Из-за цензуры началось, кстати, и немало толковых дел – даже передача "Что? Где? Когда?" Владимир Ворошилов вел в свое время передачу "Аукцион". Что-то в этой передаче не понравилось властям, и ее запретили, да еще и с формулировкой "Чтоб мы этого ведущего на экране не видели!". Потому и пришлось "Что? Где? Когда?" так и вести – из-за кулис. Так, благодаря цензуре, и родился гениальный образ невидимого ведущего за кадром. "Спасибо партии за это..." То есть, цензура вредна не всегда. Салтыков-Щедрин, например, писал: "Иногда, впрочем, она и небезвыгодна, потому что... писатель отыскивает такие черты и краски, в которых, при прямом изложении предмета, не было бы надобности, но которые все-таки не без пользы врезываются в память читателя". Конец цитаты. Да и великий режиссер Луис Бунюэль как-то говаривал, что он противник цензуры и желал бы ее отмены, но не может отрицать, что если бы не цензура, он не отыскал бы и в "Андалузском псе", и особенно в "Виридиане" таких художественных решений, которые дали ему возможность сказать все, что ему хотелось, да еще и так, что никто не придерется.

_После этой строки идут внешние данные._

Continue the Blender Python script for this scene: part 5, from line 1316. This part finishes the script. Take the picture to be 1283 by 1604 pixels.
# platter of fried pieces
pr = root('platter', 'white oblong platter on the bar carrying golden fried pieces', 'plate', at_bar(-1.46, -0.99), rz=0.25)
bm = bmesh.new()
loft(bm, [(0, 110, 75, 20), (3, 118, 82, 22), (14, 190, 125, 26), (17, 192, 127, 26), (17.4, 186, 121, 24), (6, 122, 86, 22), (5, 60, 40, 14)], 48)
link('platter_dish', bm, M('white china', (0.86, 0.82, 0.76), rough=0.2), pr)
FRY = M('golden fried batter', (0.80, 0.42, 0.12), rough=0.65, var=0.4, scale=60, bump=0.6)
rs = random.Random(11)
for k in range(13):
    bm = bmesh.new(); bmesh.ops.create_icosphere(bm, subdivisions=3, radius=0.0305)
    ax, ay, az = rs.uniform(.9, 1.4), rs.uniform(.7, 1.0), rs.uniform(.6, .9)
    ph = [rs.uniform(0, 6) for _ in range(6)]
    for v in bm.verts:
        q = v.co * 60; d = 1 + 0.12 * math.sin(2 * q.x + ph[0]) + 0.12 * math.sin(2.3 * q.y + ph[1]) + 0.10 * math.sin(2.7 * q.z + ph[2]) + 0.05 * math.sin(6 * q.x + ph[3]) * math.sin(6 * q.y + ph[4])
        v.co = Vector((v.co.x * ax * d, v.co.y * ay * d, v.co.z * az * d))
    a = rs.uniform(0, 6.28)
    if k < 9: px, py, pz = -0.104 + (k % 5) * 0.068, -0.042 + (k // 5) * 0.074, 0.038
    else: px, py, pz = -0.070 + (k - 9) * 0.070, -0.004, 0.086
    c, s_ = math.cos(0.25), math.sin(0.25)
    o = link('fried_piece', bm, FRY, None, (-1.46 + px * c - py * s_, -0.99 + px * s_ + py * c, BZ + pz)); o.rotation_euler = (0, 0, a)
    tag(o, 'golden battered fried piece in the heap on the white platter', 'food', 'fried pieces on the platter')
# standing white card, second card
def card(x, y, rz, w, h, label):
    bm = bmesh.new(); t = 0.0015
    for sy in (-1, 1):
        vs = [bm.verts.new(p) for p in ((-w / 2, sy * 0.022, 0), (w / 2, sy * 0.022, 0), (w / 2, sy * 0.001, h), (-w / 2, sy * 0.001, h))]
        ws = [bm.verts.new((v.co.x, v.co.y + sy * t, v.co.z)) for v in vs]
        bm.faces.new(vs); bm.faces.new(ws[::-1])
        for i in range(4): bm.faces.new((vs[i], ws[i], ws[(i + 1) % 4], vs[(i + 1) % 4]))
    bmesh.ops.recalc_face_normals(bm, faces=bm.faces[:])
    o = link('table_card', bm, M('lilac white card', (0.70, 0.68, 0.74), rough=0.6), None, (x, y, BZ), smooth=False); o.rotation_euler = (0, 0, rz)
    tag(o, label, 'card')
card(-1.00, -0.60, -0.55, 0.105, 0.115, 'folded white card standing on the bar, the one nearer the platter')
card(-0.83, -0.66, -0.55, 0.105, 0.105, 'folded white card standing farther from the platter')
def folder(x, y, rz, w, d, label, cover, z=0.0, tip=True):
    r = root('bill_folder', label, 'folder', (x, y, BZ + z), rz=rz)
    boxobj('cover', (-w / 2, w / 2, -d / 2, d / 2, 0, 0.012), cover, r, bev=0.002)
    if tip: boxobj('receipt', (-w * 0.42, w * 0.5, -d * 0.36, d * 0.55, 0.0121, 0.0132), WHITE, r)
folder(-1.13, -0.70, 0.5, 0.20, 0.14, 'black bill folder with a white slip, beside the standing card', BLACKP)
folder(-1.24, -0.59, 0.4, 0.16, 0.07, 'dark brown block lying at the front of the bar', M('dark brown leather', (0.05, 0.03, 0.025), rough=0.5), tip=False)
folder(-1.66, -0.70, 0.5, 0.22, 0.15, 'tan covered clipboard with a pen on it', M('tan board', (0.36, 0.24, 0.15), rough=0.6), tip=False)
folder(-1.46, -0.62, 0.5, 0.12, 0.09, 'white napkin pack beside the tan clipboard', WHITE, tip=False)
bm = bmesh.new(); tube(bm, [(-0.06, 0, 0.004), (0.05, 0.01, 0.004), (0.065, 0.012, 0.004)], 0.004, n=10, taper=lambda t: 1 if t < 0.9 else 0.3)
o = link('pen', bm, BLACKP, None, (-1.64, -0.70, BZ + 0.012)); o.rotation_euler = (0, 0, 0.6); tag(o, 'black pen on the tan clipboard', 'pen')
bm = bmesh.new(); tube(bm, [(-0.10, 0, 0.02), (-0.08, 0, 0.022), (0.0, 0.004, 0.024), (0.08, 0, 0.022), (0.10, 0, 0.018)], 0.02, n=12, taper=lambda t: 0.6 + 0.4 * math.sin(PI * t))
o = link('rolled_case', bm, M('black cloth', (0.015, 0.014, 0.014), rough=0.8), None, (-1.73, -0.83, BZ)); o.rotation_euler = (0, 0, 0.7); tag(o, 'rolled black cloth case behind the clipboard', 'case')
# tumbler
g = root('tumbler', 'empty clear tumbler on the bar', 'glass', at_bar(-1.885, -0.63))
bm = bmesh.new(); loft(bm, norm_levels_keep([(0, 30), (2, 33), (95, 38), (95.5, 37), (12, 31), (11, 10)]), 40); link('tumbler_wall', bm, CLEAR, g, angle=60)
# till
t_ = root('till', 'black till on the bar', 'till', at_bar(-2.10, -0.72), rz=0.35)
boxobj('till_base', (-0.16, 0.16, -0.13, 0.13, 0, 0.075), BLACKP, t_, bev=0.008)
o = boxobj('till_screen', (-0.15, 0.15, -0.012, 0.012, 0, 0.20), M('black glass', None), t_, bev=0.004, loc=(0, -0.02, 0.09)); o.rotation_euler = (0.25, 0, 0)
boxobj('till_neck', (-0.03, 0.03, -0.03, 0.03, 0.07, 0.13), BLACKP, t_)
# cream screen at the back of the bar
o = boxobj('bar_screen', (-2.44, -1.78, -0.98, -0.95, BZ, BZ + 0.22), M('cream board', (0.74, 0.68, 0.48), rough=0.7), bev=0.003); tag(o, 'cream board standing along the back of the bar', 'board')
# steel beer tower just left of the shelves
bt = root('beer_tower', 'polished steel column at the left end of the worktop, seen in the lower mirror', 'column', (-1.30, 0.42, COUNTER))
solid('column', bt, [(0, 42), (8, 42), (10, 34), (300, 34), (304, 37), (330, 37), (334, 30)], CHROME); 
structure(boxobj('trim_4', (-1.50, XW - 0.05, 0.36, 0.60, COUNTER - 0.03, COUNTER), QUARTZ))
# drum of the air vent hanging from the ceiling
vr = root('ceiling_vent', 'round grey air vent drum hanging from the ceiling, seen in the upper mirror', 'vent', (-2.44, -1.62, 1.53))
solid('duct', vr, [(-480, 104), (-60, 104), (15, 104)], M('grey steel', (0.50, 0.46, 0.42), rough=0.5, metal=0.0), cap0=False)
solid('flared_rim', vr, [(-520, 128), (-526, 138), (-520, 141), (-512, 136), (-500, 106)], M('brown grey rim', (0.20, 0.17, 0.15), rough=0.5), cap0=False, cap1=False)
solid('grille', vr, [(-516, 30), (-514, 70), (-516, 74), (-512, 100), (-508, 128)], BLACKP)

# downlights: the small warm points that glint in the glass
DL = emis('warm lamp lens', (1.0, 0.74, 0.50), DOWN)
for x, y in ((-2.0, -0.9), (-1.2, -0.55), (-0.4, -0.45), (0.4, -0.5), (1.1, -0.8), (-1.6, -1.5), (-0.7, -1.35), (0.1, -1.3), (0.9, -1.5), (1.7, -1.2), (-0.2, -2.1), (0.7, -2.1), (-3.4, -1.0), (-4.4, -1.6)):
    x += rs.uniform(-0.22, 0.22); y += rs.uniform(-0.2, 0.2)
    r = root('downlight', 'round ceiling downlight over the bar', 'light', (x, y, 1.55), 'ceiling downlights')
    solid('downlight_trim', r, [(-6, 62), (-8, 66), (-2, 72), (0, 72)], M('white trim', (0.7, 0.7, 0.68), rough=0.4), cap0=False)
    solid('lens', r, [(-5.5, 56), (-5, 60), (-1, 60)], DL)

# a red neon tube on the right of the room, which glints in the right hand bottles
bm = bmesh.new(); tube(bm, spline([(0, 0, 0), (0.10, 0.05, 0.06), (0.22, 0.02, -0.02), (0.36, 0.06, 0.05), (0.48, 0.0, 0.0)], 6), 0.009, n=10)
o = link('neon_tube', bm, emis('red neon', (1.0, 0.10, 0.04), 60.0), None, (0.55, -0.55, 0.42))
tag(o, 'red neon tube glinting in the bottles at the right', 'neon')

А про такую штуку, как цензура нравов, даже не знаю, имеет ли смысл говорить, поскольку часто она не снаружи, а внутри. В 1890 году, в разгар популярности "Алисы в стране чудес", Льюис Кэрролл издал несколько измененный вариант этой сказки, рассчитанный... на детей. Он считал, что оригинал "Алисы" детям читать неприлично. А его соотечественник Томас Баудлер издал 10-томник Шекспира, в котором убрал то, что показалось ему непристойным, пополнив английский язык глаголом "баудлезировать".. Да что там Англия! Господи, полувека еще не прошло с тех пор, когда Юрий Олеша говорил, что не может ничего в мире быть смешнее слова "жопа", напечатанного типографским шрифтом. Если с ним согласиться, значительная часть современной литературы – сплошная юмористика. Зато теперь какой прогресс! Чуть больше столетия назад назад актриса Ада Айзек Менкен впервые в истории современного театра повторила подвиг "короля" из "Гекльберри Финна" и вышла на сцену голой, а насколько мы сейчас догнали и перегнали Америку хотя бы в этом – просто душа радуется! Посмотрим, что из этого выйдет, и расскажем вам... Если разрешат.
Как не разрешат? Сейчас ведь в нашей стране цензуры нет, как и во всем цивилизованном мире, и это прекрасно. А как при этом бороться с тем, что о тебе где угодно могут опубликовать любую чудовищную ложь? Во Франции после отмены цензуры в 1830 году граф Шатовильяр по предложению аристократического Жокей-клуба для этого создал то, что в наш гуманный век совершенно вышло из употребления – дуэльный кодекс. Постепенно его вытеснили суровые законы о карах за диффамацию. А что делать нам, у которых нет ни того, ни другого?
Как-то у наших российских соседей вылетела из телепередачи шуточная новость о том, что генерала Коржакова собирались назначить замсекретаря Совета безопасности, но не назначили, потому что он не гражданин Израиля. Цензуры нет, а фразу не пропустили, заявив, что не смешно. Почему привожу российский пример, а не рассуждаю, скажем, как напечатать в родной Одессе статью об истории введения в ее школах в фашистскую оккупацию румынского языка, на котором никто в Одессе не говорит? Смотри выше. Цензуры нет, а мы все те же. Но упомянутый мной факт, не попав в телепередачу, стал всем известен из газеты. Так что хорошо, когда цензуры нет. Даже когда при этом она есть.